• [GOAL]:
Keep only the lines from the top of the listing through the one with "scn.camera = cam", and reproduce them unaltered.
-- Start of SOURCE DATA --
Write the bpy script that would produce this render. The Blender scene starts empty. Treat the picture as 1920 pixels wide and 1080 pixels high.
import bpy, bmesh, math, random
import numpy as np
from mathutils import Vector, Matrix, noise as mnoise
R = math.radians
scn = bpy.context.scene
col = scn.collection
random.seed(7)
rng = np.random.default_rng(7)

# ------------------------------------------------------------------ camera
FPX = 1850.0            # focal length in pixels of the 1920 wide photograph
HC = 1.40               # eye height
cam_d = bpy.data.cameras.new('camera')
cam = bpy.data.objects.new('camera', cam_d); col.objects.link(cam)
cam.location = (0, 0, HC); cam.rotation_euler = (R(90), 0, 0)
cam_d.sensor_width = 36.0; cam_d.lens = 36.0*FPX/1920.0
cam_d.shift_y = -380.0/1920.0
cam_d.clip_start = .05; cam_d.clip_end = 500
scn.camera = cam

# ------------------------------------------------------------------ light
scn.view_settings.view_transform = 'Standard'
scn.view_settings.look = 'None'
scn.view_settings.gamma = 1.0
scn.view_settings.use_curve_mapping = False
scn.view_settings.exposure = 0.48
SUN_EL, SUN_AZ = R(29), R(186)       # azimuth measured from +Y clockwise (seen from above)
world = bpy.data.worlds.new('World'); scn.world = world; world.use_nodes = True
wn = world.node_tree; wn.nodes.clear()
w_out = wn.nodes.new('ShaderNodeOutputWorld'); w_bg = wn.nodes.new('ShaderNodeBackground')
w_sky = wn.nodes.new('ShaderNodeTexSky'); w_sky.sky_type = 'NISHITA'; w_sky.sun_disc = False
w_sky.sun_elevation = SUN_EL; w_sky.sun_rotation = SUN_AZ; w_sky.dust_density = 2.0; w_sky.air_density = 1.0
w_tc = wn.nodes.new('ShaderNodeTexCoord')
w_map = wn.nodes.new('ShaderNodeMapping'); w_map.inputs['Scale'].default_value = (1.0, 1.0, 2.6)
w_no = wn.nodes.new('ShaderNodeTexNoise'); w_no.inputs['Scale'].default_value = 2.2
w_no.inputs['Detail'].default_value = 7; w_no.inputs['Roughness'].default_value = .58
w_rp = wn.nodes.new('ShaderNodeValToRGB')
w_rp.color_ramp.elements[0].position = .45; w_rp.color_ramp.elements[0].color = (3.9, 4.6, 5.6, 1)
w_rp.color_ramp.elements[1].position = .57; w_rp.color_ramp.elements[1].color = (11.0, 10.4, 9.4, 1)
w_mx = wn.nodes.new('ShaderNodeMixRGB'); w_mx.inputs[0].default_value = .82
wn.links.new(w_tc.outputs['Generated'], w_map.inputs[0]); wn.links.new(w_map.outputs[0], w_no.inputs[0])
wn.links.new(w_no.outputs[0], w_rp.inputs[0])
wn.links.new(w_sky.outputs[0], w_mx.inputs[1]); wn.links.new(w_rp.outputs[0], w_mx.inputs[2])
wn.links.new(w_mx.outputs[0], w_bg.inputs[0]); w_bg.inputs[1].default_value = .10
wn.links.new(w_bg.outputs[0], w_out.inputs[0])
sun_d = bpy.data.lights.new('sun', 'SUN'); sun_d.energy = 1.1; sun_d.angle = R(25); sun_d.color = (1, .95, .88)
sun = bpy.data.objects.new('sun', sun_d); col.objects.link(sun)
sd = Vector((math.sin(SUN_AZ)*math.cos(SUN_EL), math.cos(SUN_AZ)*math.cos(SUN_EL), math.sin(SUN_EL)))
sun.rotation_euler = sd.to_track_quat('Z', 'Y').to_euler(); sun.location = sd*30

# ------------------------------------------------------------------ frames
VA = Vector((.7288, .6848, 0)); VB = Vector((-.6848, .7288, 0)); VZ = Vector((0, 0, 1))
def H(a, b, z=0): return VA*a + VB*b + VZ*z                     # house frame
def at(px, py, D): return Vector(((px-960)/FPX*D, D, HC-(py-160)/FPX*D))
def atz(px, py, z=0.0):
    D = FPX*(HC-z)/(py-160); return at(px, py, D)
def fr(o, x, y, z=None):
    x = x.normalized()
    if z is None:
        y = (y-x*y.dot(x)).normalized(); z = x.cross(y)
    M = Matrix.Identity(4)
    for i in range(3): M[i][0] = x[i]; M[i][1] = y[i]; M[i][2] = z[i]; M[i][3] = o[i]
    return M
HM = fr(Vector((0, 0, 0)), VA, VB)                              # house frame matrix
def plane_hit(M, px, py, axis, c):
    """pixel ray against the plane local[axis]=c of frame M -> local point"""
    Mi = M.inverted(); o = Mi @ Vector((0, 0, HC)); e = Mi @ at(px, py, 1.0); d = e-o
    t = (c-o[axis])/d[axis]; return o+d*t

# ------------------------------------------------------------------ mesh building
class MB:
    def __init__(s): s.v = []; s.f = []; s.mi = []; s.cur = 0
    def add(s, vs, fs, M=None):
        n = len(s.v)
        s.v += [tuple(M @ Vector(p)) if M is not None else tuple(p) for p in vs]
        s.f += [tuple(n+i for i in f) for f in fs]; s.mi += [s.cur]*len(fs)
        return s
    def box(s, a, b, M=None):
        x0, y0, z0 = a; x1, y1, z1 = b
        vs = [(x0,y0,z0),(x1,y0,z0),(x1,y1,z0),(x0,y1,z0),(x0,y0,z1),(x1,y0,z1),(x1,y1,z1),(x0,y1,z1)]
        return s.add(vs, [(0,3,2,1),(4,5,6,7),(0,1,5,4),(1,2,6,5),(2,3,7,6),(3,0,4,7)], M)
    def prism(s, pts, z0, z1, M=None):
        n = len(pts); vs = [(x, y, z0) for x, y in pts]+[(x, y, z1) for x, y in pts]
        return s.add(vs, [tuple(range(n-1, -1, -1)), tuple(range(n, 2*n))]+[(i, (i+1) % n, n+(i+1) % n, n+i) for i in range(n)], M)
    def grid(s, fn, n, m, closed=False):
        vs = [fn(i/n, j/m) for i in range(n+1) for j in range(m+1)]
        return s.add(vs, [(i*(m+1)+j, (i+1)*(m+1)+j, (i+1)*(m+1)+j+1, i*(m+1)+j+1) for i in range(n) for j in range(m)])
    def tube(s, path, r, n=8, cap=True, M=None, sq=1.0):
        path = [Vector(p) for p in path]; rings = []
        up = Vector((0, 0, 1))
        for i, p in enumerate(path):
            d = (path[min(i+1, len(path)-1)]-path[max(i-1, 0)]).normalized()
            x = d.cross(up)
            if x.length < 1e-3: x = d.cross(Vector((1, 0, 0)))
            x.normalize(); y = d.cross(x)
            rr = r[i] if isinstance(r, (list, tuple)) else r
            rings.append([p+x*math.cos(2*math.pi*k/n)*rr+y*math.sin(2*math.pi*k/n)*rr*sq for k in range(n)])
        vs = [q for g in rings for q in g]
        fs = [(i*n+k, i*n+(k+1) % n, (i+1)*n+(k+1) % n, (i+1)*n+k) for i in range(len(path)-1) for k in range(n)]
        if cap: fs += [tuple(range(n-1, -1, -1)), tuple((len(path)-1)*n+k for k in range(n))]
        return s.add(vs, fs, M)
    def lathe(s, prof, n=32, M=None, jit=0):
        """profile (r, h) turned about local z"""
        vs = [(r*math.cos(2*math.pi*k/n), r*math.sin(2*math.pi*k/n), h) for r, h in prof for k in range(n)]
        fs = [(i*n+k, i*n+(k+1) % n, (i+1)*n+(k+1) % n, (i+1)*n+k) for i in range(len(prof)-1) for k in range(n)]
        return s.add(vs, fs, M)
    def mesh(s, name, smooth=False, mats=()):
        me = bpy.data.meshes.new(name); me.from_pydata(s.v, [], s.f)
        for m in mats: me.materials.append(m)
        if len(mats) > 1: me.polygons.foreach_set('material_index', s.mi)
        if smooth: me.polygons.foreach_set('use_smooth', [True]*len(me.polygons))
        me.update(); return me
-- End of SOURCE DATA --
• [TASK ANSWER]:
Write the bpy script that would produce this render. The Blender scene starts empty. Treat the picture as 1920 pixels wide and 1080 pixels high.
import bpy, bmesh, math, random
import numpy as np
from mathutils import Vector, Matrix, noise as mnoise
R = math.radians
scn = bpy.context.scene
col = scn.collection
random.seed(7)
rng = np.random.default_rng(7)

# ------------------------------------------------------------------ camera
FPX = 1850.0            # focal length in pixels of the 1920 wide photograph
HC = 1.40               # eye height
cam_d = bpy.data.cameras.new('camera')
cam = bpy.data.objects.new('camera', cam_d); col.objects.link(cam)
cam.location = (0, 0, HC); cam.rotation_euler = (R(90), 0, 0)
cam_d.sensor_width = 36.0; cam_d.lens = 36.0*FPX/1920.0
cam_d.shift_y = -380.0/1920.0
cam_d.clip_start = .05; cam_d.clip_end = 500
scn.camera = cam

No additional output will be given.